MLB Officially Elevates Negro Leagues To ‘Major League’

Major League Baseball announced they are officially elevating the Negro Leagues, that ran from 1920-48, to “major league” status.

On Wednesday (December 16), MLB Commissioner Rob Manfred, via the league’s communications department, relayed the news and described the move as “correcting a longtime oversight in the game’s history.”

“Commissioner Manfred announced today that @MLB is officially elevating the Negro Leagues to ‘Major League’ status,” a tweet announcing the new distinction read. “Culminating the centennial celebration of the founding of the Negro Leagues, MLB is proud to highlight the contributions of the pioneers who played from 1920-1948.”

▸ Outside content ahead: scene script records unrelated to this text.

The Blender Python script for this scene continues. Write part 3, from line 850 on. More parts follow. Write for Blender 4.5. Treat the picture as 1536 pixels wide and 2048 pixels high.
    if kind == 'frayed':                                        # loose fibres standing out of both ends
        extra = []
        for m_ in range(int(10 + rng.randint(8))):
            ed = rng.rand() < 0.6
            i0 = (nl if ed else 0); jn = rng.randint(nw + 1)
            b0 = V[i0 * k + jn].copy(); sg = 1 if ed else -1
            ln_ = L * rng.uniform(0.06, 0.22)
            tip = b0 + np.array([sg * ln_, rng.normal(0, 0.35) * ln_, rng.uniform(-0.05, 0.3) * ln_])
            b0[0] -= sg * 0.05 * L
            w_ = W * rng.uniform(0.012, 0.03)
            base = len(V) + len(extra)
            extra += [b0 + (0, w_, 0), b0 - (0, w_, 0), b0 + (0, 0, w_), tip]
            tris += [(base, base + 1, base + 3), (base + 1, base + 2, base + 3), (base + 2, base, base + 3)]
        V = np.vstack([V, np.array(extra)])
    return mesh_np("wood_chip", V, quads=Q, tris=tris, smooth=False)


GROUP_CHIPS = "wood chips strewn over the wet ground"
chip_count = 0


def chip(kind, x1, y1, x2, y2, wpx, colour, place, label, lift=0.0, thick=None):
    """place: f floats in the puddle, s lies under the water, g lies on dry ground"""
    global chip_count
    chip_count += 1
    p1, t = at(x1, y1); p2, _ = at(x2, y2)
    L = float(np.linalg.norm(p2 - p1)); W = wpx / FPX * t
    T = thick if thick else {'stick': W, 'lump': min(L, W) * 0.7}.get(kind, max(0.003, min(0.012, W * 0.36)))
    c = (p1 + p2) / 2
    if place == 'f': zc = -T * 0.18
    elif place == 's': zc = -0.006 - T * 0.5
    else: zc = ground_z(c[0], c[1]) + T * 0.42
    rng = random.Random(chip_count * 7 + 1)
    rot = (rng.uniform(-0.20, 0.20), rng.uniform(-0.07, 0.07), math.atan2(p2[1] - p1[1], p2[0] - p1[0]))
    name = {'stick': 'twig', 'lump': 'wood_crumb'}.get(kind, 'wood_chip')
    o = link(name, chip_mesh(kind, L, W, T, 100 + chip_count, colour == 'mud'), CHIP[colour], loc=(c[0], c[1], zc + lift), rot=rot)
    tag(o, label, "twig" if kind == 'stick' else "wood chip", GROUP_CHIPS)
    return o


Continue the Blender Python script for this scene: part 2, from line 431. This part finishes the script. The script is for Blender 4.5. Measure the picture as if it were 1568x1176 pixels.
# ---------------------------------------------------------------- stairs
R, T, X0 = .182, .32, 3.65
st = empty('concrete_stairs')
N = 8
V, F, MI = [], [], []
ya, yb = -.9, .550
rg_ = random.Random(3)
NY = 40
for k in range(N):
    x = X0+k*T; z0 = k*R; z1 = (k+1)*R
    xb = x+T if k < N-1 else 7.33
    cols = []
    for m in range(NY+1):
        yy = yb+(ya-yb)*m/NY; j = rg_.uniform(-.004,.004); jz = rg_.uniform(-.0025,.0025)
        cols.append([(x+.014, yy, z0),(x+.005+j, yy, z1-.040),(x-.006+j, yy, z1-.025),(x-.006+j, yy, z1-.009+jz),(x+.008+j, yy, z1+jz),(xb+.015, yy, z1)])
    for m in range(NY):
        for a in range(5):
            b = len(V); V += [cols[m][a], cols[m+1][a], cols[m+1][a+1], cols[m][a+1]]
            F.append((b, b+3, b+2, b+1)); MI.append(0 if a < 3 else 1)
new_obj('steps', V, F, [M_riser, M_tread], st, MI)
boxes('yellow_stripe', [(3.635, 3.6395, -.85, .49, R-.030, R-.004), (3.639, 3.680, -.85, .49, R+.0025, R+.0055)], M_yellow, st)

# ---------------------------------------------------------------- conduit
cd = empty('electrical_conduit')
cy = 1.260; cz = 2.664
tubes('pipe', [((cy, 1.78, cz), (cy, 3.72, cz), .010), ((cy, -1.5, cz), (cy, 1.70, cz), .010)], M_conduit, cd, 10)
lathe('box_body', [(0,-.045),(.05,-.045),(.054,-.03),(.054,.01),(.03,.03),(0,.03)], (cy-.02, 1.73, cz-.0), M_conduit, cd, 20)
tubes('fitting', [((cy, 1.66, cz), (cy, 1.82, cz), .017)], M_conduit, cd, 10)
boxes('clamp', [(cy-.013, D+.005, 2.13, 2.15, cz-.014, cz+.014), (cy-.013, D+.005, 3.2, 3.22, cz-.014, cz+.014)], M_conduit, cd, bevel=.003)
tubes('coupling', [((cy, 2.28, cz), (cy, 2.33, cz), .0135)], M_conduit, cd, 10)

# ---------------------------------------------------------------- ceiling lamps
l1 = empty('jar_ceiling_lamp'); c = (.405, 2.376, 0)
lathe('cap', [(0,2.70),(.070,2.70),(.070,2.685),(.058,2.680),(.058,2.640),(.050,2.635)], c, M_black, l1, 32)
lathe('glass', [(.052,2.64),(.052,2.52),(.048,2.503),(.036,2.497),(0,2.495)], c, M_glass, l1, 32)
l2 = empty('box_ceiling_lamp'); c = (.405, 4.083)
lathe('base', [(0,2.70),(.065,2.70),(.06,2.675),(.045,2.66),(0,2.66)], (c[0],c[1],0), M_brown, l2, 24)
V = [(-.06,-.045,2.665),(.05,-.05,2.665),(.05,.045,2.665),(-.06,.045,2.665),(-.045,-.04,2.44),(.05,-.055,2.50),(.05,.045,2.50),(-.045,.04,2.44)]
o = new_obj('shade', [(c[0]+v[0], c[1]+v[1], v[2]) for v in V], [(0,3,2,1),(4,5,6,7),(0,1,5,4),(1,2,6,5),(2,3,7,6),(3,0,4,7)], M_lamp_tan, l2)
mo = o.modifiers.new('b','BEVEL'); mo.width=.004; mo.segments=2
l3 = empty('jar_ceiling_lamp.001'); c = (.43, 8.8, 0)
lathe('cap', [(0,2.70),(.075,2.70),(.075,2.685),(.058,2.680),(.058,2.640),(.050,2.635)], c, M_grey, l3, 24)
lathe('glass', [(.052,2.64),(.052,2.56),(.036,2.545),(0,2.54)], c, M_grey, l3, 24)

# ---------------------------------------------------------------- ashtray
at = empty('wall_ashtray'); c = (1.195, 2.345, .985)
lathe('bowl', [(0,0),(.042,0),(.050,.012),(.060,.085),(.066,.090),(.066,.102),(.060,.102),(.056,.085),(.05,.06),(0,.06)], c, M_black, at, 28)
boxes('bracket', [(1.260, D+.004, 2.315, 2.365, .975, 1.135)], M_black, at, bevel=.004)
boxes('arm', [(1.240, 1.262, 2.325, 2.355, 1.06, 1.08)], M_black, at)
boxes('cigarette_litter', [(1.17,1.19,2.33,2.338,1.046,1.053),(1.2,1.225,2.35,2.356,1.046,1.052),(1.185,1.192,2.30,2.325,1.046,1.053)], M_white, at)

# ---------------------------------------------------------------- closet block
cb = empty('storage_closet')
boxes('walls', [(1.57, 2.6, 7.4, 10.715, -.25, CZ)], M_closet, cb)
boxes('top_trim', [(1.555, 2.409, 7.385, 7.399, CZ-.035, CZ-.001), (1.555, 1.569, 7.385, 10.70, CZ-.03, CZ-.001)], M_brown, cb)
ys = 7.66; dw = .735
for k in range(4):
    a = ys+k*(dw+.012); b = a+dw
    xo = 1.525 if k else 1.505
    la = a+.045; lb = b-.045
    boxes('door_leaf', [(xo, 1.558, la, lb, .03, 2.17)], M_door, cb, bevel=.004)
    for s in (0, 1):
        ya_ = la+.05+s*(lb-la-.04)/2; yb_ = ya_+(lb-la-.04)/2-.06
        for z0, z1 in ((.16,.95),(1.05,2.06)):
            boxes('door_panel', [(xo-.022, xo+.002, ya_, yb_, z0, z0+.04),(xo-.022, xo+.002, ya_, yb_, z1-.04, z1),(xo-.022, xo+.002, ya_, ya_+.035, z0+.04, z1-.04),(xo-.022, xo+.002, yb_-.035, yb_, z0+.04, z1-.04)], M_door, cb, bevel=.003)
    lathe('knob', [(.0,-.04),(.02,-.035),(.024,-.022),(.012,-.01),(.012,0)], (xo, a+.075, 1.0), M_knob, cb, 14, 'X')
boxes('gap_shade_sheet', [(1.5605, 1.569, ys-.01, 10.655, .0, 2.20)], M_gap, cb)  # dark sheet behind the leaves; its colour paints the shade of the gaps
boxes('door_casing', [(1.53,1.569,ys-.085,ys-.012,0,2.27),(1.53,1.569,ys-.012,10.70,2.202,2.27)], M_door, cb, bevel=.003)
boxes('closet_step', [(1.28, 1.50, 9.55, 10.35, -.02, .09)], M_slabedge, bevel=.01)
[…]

RELATED: Remembering the Negro Leagues and Black Excellence 100 Years Later

“The Negro Leagues were a major league from inception to end,” another tweet reads. “This is indisputable. For MLB to recognize that and for the record books to acknowledge it, however, serves to right a wrong.”

The new status means the MLB will recognize statistics and records of the roughly 3,400 players who participated in the seven leagues. Those leagues include the Negro National League (I) (1920–1931), Eastern Colored League (1923–1928), American Negro League (1929), East-West League (1932), Negro Southern League (1932), Negro National League (II) (1933–1948), and Negro American League (1937–1948).

Some of the greatest baseball players ever will now have their stats recognized by the majors, including Satchel Paige, Josh Gibson, Buck Leonard, Turkey Stearnes, Oscar Charleston, Jackie Robinson, Walter “Buck” Leonard and James “Cool Papa” Bell.